ひとりタンクのように驀進しようとする亀井金融相のやり方は危くて見ていられないところもある。銀行借入れの返済猶予制度など、まだ具体的な構想がもう一つわからないから批評を差し控えるが、マスコミで伝えられる内容では、どうも金融機関側が却って貸し渋りに走るような心配を濃くするのではないか。それでは中小企業にとってはマイナスなので、その辺は遣り方をよく考えて貰いたい。

 ところで、十月二十二日朝の朝日新聞(夕)は、亀井金融相が、竹島公取委員長に「談合」には「良い談合」もあって、日本の生活文化のなかで適正な受発注が行なわれているわけだから、それを考えてくれと発言、委員長は談合に良いも悪いもない、ダメですと答えたと伝えている。

 私は、この亀井氏の説は賛成で、前から私は、そう思い、又、発言をして来た。

 もっとも、談合の良い、悪いという区別は大へんであるが、要は一律に談合は悪であるとして厳に排除する必要はない、ということである。

 談合が何故悪いか、と言えば、競争入札ならば、たとえば、一億円の予定価格に対して談合があると九九〇〇万円という高い価格の流れになるが、假に競争入札に切り換えたら、八〇〇〇万円ぐらい落ちる。その差額が官の損失となる、という理屈である。その落札価格がいわば実際経費を無視したムリな価格でないならば、―というのは往々してその事業をとりたいばかりに飛んでもない低い価格で入札する例も少なくない―いわば、それが妥当な価格であるなら、初めから八千万円に設定して、あとは業者で談合し、受注者をきめたらいいではないか、という考え方である。
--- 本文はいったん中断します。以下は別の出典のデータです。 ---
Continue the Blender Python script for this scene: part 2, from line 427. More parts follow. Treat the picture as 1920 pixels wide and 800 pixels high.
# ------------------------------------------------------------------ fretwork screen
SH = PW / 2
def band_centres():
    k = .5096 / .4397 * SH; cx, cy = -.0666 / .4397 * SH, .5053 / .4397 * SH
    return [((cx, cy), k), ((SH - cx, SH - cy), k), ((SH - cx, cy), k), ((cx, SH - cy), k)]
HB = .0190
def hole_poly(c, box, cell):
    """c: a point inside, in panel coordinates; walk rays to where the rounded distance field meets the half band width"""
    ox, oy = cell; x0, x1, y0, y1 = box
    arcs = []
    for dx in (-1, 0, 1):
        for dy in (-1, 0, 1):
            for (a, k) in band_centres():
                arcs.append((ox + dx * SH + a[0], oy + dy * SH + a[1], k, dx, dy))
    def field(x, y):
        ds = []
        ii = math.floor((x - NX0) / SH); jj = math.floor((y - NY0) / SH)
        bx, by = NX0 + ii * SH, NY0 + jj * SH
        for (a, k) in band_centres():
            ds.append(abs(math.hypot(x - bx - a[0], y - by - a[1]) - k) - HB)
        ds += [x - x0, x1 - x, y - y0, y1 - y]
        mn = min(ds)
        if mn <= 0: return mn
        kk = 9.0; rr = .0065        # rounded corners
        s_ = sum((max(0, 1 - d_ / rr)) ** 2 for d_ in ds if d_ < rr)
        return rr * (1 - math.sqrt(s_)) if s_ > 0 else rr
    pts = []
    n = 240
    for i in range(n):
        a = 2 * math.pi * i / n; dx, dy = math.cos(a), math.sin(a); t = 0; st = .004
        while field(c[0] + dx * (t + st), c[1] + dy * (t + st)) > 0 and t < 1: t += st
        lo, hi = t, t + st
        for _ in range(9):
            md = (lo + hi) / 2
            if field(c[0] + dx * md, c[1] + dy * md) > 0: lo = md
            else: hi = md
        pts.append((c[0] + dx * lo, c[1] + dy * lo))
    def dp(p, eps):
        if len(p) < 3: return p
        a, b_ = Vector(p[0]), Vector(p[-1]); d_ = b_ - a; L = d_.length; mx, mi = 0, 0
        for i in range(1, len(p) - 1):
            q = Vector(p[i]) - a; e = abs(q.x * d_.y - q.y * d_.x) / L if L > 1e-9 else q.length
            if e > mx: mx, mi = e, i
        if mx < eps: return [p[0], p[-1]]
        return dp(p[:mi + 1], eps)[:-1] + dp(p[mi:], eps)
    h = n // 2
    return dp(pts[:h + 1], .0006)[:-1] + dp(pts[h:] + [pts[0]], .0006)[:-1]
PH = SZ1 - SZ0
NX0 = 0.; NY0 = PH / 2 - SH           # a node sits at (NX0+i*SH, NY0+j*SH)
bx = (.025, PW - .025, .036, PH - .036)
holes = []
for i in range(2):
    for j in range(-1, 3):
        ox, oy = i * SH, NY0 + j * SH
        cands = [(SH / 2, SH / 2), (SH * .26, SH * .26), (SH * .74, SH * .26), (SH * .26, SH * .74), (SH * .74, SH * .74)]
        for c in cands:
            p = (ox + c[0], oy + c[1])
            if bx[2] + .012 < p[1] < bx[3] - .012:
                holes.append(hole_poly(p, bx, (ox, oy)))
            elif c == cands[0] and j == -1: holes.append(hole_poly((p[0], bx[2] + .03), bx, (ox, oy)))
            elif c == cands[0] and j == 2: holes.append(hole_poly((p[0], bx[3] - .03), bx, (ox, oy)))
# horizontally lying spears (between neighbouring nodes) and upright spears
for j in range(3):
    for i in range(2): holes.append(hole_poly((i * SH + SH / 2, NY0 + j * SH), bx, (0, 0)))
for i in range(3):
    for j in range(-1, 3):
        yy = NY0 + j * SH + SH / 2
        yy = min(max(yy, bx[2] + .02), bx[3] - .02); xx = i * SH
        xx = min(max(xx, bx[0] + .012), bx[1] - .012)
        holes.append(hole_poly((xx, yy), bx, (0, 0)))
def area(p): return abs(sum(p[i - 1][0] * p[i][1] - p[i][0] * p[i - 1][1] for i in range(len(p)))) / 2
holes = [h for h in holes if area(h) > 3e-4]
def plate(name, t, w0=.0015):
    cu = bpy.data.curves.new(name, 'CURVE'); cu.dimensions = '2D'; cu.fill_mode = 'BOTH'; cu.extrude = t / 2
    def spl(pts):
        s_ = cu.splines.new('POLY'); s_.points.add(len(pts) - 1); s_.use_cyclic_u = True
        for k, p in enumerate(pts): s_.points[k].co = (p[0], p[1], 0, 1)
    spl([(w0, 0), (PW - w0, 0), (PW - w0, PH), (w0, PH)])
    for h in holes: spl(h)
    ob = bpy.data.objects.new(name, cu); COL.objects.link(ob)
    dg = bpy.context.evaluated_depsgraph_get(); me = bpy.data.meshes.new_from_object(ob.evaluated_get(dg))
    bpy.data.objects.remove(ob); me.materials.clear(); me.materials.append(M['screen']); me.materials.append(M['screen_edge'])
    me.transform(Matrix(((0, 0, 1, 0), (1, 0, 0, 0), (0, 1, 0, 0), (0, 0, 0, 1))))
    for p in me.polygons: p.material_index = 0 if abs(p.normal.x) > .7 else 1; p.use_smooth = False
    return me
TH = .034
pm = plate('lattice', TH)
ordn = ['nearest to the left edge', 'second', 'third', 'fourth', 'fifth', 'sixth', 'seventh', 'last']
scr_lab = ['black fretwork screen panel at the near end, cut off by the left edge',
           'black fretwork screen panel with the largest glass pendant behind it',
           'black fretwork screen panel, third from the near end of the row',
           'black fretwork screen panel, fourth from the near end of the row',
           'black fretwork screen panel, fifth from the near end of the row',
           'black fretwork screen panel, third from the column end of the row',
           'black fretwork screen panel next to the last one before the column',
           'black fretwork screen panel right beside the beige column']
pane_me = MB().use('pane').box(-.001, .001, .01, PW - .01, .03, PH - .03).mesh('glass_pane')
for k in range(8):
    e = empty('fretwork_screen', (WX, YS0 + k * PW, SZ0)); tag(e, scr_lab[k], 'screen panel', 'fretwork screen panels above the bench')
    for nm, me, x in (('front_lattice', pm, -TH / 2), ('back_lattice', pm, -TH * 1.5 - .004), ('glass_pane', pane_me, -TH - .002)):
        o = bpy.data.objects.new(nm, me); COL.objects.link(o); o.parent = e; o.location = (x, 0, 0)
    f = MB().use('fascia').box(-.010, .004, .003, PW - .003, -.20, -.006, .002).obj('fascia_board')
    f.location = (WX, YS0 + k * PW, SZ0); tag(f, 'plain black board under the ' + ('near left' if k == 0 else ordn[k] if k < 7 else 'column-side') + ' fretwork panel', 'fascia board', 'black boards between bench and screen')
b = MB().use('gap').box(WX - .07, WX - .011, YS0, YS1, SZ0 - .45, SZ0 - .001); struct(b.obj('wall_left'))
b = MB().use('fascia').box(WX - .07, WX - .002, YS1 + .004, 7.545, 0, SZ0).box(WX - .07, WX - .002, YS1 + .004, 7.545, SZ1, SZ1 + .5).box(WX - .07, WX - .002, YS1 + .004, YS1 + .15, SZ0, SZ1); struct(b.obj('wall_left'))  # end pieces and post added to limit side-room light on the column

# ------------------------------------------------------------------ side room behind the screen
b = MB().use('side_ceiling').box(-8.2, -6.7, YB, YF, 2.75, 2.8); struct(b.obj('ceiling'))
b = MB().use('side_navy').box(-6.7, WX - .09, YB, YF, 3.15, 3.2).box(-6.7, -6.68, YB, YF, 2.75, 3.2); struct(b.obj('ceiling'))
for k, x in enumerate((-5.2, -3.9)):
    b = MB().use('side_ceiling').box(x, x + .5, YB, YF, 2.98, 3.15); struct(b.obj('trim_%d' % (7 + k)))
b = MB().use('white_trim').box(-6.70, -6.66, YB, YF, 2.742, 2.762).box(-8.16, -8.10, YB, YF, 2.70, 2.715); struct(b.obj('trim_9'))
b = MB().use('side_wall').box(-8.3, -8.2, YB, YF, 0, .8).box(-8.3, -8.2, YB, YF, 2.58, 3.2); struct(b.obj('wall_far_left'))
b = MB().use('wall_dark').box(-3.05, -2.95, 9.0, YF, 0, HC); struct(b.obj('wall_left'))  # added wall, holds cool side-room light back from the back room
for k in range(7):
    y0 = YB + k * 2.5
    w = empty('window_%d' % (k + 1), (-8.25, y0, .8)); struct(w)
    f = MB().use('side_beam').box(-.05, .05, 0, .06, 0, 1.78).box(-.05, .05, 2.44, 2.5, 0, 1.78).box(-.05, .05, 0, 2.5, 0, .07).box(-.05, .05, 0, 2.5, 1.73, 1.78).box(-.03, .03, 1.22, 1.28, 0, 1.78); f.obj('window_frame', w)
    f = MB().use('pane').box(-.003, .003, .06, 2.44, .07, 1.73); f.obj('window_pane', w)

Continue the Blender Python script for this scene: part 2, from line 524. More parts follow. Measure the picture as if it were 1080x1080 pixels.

それならば、官に損害もでないし、業者も落ち着いて順番待ちで粛々と仕事をこなして行けばいい。ということにならないか。

 入札も指名競争では談合をするからダメ、といって、一般競争入札にしたら、それこそ全く実態を無視した価格で入札してくるものがいる。

 これは指名競争であったが、かつて新宮殿の入札に際して間組が一万円で入札し、何が何でも一万円はひどい、間組が新官殿を寄付するようになって宜しくないといって急遽辞退を願うと同時に、政令改正をして最低価格入札者を落札者としない場合もあるという制度を設けた、という昔話を思い出す。その政令は当時、主計局の法規課長であった私が担当したので、よく覚えている。一晩で作ったと思う。

 たしかに、完全一般競争入札にして最低入札価格者を落札者とした場合、極端な場合は一社が独り占めをして、他の数社が完全に干し上ろう、しかもその事業が入札業者の業務の過半を占めているような場合は、落札した一社を除き他は全滅する懼れを生じる場合がある。こんな時でも競争入札を強行しなければならないが、一つ考えさせられる事案である。

 かつて電々公社が線材メーカーについて随意契約に固執していた理由はここにあったと言う。これを全く不当と見るか、どうか、やはり検討を要する問題ではないか。

 ただ、亀井金融相の言うように、良い談合、悪い談合と区分けした場合、どういう基準で仕分けるのか、不明であるし、もし假に談合を認める場合の基準については、さらに検討を要すると思われる。